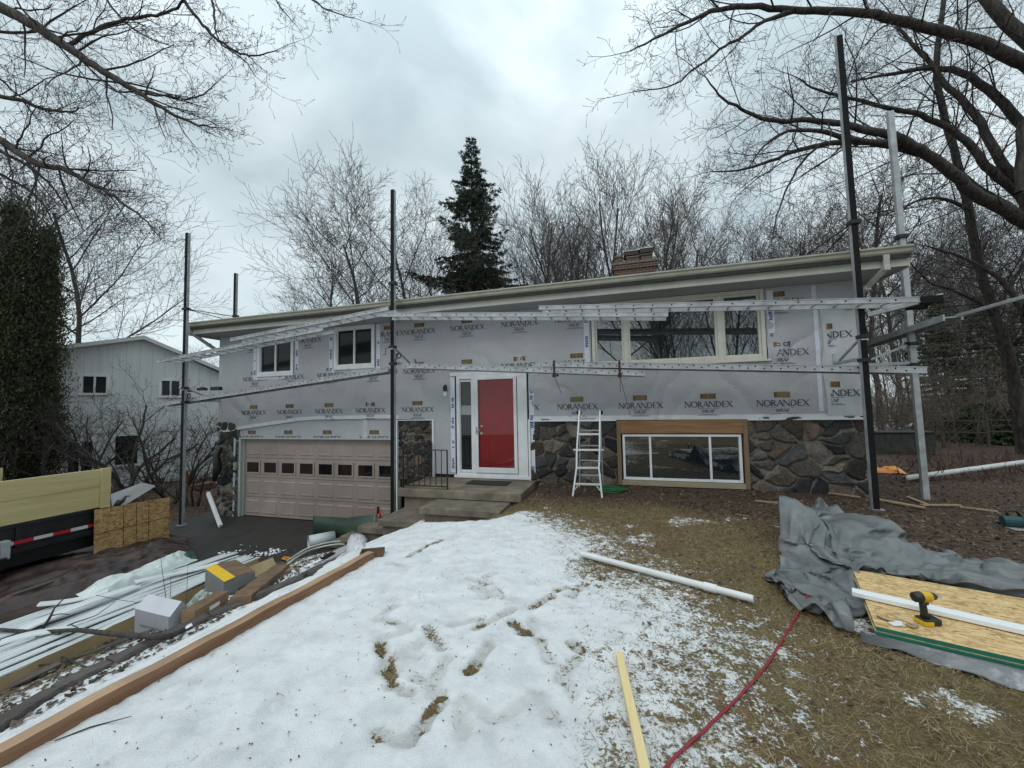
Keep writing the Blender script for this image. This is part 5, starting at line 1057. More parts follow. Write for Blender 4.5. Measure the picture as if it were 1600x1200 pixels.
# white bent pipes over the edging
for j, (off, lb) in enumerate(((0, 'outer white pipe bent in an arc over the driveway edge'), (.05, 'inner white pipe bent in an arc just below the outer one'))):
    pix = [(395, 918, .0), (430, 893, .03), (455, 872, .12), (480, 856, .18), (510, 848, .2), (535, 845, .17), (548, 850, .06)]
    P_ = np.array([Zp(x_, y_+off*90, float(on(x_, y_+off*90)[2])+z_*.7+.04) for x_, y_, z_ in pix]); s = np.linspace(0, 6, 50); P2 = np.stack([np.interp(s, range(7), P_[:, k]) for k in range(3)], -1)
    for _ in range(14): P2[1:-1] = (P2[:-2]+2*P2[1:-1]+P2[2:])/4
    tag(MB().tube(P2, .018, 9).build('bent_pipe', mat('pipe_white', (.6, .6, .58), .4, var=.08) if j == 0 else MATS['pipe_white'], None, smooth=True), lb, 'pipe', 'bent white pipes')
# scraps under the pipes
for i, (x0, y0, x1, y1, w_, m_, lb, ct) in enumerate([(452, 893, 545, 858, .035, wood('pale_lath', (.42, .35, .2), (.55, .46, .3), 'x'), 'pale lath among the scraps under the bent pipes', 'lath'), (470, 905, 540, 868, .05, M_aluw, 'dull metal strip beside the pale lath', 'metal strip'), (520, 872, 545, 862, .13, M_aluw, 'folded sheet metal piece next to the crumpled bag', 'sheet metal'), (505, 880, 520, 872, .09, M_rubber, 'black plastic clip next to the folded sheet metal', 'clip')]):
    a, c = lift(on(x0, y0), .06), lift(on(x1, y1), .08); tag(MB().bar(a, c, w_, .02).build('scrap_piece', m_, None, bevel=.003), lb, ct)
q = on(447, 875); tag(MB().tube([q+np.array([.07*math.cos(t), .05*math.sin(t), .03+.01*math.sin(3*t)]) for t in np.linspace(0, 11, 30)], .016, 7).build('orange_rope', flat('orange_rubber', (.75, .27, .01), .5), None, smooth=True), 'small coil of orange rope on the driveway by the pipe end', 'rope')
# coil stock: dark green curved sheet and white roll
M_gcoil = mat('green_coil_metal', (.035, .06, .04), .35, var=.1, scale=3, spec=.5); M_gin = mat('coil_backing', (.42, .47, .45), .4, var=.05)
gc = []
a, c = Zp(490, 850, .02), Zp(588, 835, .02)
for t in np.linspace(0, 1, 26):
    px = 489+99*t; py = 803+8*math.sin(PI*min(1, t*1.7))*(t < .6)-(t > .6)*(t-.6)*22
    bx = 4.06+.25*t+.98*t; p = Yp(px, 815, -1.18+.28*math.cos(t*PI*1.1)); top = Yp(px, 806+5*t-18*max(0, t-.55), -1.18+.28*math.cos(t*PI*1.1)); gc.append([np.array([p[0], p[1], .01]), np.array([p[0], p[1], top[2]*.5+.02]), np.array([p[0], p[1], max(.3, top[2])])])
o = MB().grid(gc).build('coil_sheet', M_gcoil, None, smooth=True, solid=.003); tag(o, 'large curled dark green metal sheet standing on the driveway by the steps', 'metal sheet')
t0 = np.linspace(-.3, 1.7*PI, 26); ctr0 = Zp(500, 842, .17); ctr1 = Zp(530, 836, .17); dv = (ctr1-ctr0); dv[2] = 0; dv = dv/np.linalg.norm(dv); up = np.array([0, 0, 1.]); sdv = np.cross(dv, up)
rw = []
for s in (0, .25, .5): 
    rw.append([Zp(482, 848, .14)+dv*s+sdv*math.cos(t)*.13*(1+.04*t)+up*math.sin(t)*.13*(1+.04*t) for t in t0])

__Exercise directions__
Quote the material exactly. Pictures stay out.

__Response to this task__
Keep writing the Blender script for this image. This is part 5, starting at line 1057. More parts follow. Write for Blender 4.5. Measure the picture as if it were 1600x1200 pixels.
# white bent pipes over the edging
for j, (off, lb) in enumerate(((0, 'outer white pipe bent in an arc over the driveway edge'), (.05, 'inner white pipe bent in an arc just below the outer one'))):
    pix = [(395, 918, .0), (430, 893, .03), (455, 872, .12), (480, 856, .18), (510, 848, .2), (535, 845, .17), (548, 850, .06)]
    P_ = np.array([Zp(x_, y_+off*90, float(on(x_, y_+off*90)[2])+z_*.7+.04) for x_, y_, z_ in pix]); s = np.linspace(0, 6, 50); P2 = np.stack([np.interp(s, range(7), P_[:, k]) for k in range(3)], -1)
    for _ in range(14): P2[1:-1] = (P2[:-2]+2*P2[1:-1]+P2[2:])/4
    tag(MB().tube(P2, .018, 9).build('bent_pipe', mat('pipe_white', (.6, .6, .58), .4, var=.08) if j == 0 else MATS['pipe_white'], None, smooth=True), lb, 'pipe', 'bent white pipes')
# scraps under the pipes
for i, (x0, y0, x1, y1, w_, m_, lb, ct) in enumerate([(452, 893, 545, 858, .035, wood('pale_lath', (.42, .35, .2), (.55, .46, .3), 'x'), 'pale lath among the scraps under the bent pipes', 'lath'), (470, 905, 540, 868, .05, M_aluw, 'dull metal strip beside the pale lath', 'metal strip'), (520, 872, 545, 862, .13, M_aluw, 'folded sheet metal piece next to the crumpled bag', 'sheet metal'), (505, 880, 520, 872, .09, M_rubber, 'black plastic clip next to the folded sheet metal', 'clip')]):
    a, c = lift(on(x0, y0), .06), lift(on(x1, y1), .08); tag(MB().bar(a, c, w_, .02).build('scrap_piece', m_, None, bevel=.003), lb, ct)
q = on(447, 875); tag(MB().tube([q+np.array([.07*math.cos(t), .05*math.sin(t), .03+.01*math.sin(3*t)]) for t in np.linspace(0, 11, 30)], .016, 7).build('orange_rope', flat('orange_rubber', (.75, .27, .01), .5), None, smooth=True), 'small coil of orange rope on the driveway by the pipe end', 'rope')
# coil stock: dark green curved sheet and white roll
M_gcoil = mat('green_coil_metal', (.035, .06, .04), .35, var=.1, scale=3, spec=.5); M_gin = mat('coil_backing', (.42, .47, .45), .4, var=.05)
gc = []
a, c = Zp(490, 850, .02), Zp(588, 835, .02)
for t in np.linspace(0, 1, 26):
    px = 489+99*t; py = 803+8*math.sin(PI*min(1, t*1.7))*(t < .6)-(t > .6)*(t-.6)*22
    bx = 4.06+.25*t+.98*t; p = Yp(px, 815, -1.18+.28*math.cos(t*PI*1.1)); top = Yp(px, 806+5*t-18*max(0, t-.55), -1.18+.28*math.cos(t*PI*1.1)); gc.append([np.array([p[0], p[1], .01]), np.array([p[0], p[1], top[2]*.5+.02]), np.array([p[0], p[1], max(.3, top[2])])])
o = MB().grid(gc).build('coil_sheet', M_gcoil, None, smooth=True, solid=.003); tag(o, 'large curled dark green metal sheet standing on the driveway by the steps', 'metal sheet')
t0 = np.linspace(-.3, 1.7*PI, 26); ctr0 = Zp(500, 842, .17); ctr1 = Zp(530, 836, .17); dv = (ctr1-ctr0); dv[2] = 0; dv = dv/np.linalg.norm(dv); up = np.array([0, 0, 1.]); sdv = np.cross(dv, up)
rw = []
for s in (0, .25, .5): 
    rw.append([Zp(482, 848, .14)+dv*s+sdv*math.cos(t)*.13*(1+.04*t)+up*math.sin(t)*.13*(1+.04*t) for t in t0])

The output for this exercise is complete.